On Wednesday, they returned as 21 grown men and women, visiting their now- peaceful homeland to commemorate the first of the “Operation Babylift” flights that eventually brought 3,000 Vietnamese children to the United States.

“It’s coming home,” said Canh Oxelson of Los Angeles, who was 10 months old when he left Vietnam. “Though most of us don’t have a lot of memories of Vietnam, for some strange reason it feels very comfortable.”

A total of 57 children were on board the hastily converted World Airways cargo DC-8 that took off at night April 2, 1975. Ho Chi Minh City, then called Saigon, was about to fall to North Vietnamese communist forces, and the children, many of mixed Vietnamese-American parentage, were seen as especially vulnerable to the privations expected to follow.

Mostly babies, and all of them orphaned or given up by their parents, they grew up as part of U.S. families.

The adoptees arrived at the Ho Chi Minh City Airport aboard a World Airways DC-11 painted with the airline’s 1970s red and white markings.

During their two-day visit, they were to visit an orphanage and a center for disadvantaged children.

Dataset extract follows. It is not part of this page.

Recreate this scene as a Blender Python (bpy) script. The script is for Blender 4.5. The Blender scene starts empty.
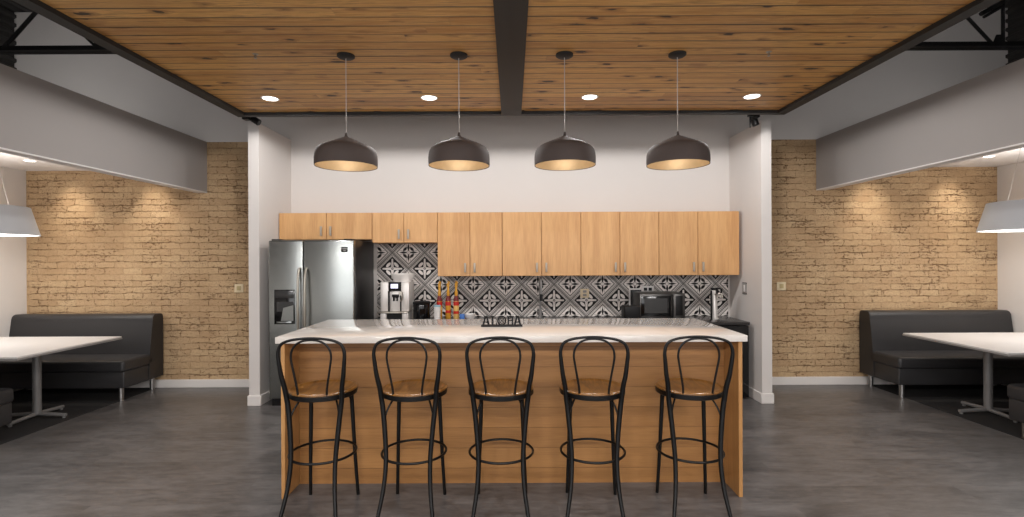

Mostly busy professionals, they’ll start making the long journey home Friday.

Bill Keating, a pilot on the original flight, recalled taking off without lights to foil North Vietnamese anti-aircraft fire. Former flight attendant Janice Wollett still has pictures from that night, faded images of babies strapped into nylon webbing or playing on the floor of the plane with smiling airline employees.

“The world is too small not for all of us to care for each,” Wollett said. “There was so much pain here.”

Not all the children survived the trips. One C5-A cargo plane used in a later flight crashed, killing nearly half the 330 children and adults on board.

Those who made it became more curious about their past as they grew older, said Timothy Linh Holtan, of Wheaton, Md. Coming back to visit helps soothe those yearnings, he said.

Yet for Tanya Dilbeck Bakal of Alpharetta, Ga., the questions aren’t ever answered completely.

“Each time you come, you find answers to questions you didn’t even think of, or you experience some kind of emotion, or you see something that triggers something down here that all of a sudden you have no control over,” said Bakal, 31.